• [Exercise brief]:
Locate every line that holds the string "this" and copy it.

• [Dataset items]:
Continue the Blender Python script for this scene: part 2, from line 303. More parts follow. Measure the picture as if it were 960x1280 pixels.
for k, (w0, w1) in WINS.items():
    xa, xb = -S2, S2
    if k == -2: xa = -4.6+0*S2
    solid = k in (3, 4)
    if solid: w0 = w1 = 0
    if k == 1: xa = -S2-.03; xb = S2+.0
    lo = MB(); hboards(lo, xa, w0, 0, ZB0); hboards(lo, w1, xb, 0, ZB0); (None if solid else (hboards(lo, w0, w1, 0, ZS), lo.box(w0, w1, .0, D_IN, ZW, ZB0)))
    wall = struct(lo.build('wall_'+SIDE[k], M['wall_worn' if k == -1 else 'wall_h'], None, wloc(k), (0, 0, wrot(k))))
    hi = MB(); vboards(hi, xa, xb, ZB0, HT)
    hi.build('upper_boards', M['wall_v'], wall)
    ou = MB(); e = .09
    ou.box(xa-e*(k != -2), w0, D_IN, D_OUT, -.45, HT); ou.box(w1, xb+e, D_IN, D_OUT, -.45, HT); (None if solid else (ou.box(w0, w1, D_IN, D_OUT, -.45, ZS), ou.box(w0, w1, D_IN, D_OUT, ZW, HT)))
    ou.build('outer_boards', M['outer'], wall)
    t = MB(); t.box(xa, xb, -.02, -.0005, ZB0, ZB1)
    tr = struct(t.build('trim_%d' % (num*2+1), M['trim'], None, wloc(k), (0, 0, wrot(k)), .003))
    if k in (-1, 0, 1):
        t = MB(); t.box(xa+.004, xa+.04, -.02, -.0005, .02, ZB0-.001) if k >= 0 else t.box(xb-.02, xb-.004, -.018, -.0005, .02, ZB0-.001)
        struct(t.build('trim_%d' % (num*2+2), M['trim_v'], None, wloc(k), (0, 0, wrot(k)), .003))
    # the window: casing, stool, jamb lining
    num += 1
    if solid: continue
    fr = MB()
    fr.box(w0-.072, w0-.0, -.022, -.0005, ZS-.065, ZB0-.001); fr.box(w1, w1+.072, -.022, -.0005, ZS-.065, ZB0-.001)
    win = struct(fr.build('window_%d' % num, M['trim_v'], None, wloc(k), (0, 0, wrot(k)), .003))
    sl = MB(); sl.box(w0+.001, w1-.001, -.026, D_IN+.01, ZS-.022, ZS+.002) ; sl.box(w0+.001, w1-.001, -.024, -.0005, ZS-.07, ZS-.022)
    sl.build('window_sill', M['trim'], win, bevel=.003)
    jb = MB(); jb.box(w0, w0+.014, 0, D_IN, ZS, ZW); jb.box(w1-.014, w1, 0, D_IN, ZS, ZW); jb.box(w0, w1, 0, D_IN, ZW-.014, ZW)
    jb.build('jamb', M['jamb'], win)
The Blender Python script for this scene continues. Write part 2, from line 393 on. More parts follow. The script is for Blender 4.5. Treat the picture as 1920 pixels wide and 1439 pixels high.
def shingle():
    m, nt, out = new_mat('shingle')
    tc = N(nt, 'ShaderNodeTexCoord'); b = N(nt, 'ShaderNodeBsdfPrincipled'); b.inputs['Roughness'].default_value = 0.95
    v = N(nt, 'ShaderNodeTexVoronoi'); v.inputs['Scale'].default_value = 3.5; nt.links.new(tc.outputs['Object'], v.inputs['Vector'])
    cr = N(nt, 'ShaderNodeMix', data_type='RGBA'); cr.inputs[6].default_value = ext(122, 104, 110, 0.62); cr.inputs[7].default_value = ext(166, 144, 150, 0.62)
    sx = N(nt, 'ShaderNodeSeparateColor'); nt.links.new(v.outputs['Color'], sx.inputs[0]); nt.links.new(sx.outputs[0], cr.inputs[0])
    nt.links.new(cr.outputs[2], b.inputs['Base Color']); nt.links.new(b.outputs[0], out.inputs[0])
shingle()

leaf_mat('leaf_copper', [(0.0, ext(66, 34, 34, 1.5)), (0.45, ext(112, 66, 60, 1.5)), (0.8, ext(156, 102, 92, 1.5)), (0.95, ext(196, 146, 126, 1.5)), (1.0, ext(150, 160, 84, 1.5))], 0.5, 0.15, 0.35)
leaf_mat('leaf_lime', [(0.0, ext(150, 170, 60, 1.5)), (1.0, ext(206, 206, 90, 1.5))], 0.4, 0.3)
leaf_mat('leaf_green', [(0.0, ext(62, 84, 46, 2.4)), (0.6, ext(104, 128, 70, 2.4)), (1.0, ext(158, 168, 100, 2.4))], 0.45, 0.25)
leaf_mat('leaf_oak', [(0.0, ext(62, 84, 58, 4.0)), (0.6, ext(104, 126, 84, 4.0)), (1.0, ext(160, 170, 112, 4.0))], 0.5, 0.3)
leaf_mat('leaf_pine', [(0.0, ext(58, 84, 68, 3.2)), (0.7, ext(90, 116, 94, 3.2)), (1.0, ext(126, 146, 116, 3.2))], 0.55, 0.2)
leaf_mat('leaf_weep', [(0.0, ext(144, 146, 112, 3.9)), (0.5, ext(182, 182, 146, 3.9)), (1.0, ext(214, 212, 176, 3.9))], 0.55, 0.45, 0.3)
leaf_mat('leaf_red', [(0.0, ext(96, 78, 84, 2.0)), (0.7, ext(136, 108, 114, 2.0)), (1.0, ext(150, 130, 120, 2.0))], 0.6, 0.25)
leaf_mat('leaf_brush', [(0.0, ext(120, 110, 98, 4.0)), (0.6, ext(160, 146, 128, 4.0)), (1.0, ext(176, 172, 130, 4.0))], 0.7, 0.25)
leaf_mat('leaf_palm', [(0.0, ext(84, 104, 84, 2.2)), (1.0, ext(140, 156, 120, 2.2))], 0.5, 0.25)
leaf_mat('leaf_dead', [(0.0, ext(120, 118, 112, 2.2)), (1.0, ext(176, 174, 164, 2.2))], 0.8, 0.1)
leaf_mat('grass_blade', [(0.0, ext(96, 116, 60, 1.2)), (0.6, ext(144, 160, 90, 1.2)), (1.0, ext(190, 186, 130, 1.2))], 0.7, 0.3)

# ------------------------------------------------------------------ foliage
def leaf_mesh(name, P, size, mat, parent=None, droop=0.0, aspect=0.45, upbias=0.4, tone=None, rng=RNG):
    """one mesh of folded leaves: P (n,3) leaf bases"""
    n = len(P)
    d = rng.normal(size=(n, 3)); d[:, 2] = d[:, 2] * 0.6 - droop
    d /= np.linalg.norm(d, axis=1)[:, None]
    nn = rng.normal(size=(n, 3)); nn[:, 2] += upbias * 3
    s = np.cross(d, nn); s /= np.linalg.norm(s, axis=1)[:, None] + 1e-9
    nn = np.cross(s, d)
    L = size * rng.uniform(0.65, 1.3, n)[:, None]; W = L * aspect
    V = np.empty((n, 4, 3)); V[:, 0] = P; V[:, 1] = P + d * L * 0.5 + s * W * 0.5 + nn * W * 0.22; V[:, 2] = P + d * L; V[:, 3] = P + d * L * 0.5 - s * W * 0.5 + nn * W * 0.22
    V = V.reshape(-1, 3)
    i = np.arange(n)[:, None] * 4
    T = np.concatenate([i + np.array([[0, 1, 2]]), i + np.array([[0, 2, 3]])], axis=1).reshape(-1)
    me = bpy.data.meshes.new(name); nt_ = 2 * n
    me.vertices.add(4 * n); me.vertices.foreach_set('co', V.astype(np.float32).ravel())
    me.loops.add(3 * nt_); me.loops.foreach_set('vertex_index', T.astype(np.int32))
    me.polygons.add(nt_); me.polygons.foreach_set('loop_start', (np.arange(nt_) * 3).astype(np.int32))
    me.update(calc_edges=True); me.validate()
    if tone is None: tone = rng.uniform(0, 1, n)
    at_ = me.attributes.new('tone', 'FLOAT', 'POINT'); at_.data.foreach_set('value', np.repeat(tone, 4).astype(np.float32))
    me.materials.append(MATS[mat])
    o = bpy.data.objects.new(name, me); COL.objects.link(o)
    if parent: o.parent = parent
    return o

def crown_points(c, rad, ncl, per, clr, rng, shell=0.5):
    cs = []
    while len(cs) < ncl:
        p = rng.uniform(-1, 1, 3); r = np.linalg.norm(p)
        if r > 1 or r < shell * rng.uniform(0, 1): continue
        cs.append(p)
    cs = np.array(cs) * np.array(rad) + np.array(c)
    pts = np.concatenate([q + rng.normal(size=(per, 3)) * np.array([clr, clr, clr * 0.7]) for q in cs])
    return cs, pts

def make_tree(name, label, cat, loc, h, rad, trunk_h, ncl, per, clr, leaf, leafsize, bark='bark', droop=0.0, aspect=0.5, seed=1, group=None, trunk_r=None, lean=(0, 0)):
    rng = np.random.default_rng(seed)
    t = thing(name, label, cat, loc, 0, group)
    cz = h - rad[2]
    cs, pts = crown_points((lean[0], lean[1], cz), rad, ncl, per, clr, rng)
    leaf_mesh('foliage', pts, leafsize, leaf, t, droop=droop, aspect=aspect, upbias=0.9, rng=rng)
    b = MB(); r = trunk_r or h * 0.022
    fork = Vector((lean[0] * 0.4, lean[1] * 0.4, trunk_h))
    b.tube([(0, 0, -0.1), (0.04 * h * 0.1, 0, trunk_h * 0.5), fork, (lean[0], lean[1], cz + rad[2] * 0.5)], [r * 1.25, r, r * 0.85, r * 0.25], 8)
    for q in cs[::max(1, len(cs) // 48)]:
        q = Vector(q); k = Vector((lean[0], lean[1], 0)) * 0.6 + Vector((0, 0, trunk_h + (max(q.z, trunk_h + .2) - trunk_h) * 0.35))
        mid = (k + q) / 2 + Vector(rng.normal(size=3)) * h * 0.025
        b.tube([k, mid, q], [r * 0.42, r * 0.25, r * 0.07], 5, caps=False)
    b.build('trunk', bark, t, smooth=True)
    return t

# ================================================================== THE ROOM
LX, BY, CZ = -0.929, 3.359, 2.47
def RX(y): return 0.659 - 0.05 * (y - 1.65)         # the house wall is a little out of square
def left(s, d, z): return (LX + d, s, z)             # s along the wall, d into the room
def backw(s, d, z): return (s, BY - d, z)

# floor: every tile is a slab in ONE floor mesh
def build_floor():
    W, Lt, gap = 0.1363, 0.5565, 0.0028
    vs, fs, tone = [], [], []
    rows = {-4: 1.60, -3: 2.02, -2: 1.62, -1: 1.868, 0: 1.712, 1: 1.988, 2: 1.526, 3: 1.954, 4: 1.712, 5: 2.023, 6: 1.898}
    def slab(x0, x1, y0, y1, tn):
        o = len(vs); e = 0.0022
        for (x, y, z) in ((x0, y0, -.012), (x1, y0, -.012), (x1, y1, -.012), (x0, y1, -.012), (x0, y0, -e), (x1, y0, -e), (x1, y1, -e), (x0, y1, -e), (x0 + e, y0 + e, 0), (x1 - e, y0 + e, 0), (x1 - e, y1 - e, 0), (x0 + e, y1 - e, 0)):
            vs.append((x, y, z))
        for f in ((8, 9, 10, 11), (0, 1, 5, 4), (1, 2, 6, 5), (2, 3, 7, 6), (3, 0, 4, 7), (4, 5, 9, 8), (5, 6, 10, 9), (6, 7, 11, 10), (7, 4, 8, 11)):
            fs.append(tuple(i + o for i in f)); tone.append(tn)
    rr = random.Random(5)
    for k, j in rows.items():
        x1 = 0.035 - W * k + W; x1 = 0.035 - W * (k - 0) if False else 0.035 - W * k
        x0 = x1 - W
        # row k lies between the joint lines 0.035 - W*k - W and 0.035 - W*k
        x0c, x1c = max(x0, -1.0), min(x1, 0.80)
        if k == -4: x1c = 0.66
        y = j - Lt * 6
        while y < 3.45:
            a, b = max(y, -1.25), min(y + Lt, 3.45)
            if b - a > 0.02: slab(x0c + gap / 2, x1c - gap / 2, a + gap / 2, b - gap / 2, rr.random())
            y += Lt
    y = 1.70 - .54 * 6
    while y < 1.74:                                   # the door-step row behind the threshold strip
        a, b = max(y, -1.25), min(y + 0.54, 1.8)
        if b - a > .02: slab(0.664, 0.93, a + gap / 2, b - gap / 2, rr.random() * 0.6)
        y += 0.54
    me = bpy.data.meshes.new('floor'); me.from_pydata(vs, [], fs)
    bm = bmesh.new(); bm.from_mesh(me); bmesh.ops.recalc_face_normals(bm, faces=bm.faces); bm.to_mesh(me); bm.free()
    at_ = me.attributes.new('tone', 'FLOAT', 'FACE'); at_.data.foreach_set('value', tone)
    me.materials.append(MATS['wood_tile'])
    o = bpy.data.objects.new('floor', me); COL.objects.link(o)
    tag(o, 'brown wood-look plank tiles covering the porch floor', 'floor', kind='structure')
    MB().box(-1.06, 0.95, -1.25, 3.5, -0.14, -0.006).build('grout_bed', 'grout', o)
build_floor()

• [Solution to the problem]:
Continue the Blender Python script for this scene: part 2, from line 303. More parts follow. Measure the picture as if it were 960x1280 pixels.
The Blender Python script for this scene continues. Write part 2, from line 393 on. More parts follow. The script is for Blender 4.5. Treat the picture as 1920 pixels wide and 1439 pixels high.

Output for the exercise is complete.